Abstract
This paper presents findings from a study of policy implementation of green infrastructure and stormwater management in the City of Toronto – Canada’s largest city. The analysis uses key informant interviews with public, private and non-profit sector actors to examine the challenges municipalities face in implementing green infrastructure policies. The article begins with a review of the literature related to green infrastructure policy implementation followed by the theoretical and methodological approach used in the paper. Findings are then presented outlining the significant barriers to green infrastructure and insights from participants who articulated that rather than a shift from grey to green, what is evident in terms of policy change is policy layering and very gradual conversion of well-established policies that support grey infrastructure.
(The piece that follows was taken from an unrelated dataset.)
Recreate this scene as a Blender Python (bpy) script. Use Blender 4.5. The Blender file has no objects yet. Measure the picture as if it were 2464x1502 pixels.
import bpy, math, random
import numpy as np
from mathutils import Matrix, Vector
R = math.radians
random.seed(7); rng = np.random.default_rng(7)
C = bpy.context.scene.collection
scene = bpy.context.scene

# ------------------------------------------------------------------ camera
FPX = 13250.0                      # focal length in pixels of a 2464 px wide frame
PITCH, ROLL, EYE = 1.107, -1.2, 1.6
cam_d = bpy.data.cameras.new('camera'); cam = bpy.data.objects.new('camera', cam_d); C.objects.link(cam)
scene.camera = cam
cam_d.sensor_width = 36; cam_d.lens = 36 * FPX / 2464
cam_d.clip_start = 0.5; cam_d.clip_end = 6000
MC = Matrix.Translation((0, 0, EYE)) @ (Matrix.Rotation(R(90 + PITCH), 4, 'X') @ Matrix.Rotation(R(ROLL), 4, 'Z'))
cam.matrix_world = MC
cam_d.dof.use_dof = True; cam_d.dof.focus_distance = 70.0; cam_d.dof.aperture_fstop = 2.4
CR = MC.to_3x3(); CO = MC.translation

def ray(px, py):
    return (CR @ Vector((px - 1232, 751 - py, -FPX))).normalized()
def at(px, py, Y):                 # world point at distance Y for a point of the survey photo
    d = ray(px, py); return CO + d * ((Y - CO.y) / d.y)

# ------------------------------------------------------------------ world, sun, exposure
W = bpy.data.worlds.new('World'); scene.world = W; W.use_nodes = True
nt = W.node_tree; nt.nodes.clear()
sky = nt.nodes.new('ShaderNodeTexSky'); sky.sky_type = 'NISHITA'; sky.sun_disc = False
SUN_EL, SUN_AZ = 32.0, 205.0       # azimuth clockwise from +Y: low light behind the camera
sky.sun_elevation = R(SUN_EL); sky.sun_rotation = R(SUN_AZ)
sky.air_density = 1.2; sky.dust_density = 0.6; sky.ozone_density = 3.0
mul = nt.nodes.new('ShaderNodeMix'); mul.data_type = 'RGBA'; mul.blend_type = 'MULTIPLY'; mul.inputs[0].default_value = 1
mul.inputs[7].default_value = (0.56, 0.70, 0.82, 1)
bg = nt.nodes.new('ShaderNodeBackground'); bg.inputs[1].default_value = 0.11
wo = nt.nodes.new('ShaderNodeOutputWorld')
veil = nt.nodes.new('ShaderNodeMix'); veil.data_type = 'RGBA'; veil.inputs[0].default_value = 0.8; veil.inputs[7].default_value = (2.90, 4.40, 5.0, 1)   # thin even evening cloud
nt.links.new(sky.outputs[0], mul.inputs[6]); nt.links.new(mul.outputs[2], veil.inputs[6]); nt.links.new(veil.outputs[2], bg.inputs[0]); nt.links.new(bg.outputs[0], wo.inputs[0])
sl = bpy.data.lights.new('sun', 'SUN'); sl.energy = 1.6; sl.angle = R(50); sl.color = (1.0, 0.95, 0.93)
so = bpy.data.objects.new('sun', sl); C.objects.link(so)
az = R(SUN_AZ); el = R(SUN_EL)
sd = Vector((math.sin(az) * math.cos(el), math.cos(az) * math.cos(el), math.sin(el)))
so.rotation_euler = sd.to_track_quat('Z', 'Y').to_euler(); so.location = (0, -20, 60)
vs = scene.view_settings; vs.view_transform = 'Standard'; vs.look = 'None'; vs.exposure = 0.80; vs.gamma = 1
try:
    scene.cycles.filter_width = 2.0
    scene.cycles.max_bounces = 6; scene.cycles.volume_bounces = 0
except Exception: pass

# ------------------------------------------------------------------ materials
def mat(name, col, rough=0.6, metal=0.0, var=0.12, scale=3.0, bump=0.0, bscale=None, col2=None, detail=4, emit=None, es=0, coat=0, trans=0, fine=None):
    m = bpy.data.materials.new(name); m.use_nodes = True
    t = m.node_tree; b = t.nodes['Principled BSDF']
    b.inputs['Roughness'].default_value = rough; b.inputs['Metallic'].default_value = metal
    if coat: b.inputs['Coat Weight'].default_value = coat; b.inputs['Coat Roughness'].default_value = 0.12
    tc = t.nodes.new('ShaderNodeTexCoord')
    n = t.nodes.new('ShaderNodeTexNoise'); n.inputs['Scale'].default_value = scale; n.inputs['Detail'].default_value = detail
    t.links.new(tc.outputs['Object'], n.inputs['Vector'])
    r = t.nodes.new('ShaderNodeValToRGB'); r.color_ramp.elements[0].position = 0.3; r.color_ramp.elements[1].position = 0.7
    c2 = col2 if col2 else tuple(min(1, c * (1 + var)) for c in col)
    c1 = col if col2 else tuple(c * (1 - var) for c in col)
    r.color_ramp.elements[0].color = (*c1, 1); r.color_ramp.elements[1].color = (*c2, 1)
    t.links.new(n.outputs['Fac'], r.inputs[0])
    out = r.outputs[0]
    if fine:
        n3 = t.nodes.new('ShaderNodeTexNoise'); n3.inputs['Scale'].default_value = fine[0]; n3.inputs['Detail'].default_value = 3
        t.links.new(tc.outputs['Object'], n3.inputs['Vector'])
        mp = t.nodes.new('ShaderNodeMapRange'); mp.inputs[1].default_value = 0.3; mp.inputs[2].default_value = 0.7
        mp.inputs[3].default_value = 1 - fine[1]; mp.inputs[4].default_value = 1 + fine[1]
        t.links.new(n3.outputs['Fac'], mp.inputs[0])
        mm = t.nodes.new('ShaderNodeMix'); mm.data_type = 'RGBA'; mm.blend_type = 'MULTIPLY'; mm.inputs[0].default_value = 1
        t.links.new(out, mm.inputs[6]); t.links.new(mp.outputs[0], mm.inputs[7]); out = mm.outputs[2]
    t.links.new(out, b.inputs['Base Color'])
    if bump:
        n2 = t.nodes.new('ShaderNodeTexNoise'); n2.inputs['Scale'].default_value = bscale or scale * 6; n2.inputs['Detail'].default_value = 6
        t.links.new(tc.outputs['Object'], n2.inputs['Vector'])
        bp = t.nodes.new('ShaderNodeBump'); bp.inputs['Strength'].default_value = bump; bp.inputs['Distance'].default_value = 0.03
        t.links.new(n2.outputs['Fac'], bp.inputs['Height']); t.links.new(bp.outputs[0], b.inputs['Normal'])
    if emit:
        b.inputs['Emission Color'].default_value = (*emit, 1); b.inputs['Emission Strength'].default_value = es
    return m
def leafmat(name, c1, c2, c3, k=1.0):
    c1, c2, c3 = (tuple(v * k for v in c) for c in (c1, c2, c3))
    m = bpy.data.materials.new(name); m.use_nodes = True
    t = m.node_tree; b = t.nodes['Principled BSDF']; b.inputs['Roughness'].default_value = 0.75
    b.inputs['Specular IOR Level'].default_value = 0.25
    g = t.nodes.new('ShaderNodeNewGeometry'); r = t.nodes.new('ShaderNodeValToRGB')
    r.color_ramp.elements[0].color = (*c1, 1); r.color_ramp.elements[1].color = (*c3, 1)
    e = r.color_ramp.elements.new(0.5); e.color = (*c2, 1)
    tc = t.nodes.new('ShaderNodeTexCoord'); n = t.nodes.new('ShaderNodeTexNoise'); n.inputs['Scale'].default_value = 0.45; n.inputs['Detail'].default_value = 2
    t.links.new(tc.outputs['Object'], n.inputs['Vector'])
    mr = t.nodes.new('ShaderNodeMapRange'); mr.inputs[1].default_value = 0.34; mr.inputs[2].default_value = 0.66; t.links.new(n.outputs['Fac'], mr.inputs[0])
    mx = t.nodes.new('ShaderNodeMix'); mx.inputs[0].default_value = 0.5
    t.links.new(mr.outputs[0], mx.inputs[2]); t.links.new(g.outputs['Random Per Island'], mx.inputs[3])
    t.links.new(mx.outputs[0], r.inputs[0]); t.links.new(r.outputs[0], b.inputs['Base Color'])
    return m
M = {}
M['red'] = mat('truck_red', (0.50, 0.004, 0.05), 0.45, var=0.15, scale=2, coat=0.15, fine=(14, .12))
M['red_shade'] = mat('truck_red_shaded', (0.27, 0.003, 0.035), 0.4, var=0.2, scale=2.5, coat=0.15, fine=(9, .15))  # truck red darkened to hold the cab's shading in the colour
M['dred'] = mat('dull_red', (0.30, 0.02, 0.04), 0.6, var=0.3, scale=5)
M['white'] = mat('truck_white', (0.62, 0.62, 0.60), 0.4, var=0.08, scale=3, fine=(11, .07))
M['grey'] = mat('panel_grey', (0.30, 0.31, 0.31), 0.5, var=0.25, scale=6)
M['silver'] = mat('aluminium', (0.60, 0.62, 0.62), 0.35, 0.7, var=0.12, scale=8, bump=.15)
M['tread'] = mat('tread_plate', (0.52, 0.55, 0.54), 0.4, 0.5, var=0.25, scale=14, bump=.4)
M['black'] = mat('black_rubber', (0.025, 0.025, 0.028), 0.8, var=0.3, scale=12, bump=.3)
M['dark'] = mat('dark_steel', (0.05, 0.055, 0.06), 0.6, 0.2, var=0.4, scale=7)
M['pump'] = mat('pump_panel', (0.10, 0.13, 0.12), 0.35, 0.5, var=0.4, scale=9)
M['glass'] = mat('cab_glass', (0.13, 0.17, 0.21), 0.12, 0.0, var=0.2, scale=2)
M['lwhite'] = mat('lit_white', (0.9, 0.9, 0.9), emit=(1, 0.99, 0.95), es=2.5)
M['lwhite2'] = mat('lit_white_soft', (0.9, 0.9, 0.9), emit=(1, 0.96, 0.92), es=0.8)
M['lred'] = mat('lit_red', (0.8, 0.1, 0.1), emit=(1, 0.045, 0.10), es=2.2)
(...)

The paper concludes with a discussion of why the shift from grey to green will continue to be challenging unless significant policy and institutional changes are advanced.
Acknowledgements
The author would like to thank Faisal Shaheen, the research assistant who collected some of the secondary sources for this article.
Disclosure statement
No potential conflict of interests was reported by the authors.
Notes
1 Primary data collected from interviews and the anonymity and confidentiality of participants and responses is covered under an approved research protocol from Ryerson Research Ethics Board. A snowball sampling technique starting with a small sample of government officials was used to identify key informants on green infrastructure in the City of Toronto. In total eight government officials, three representatives from non-government organizations and four representatives from the private sector were interviewed.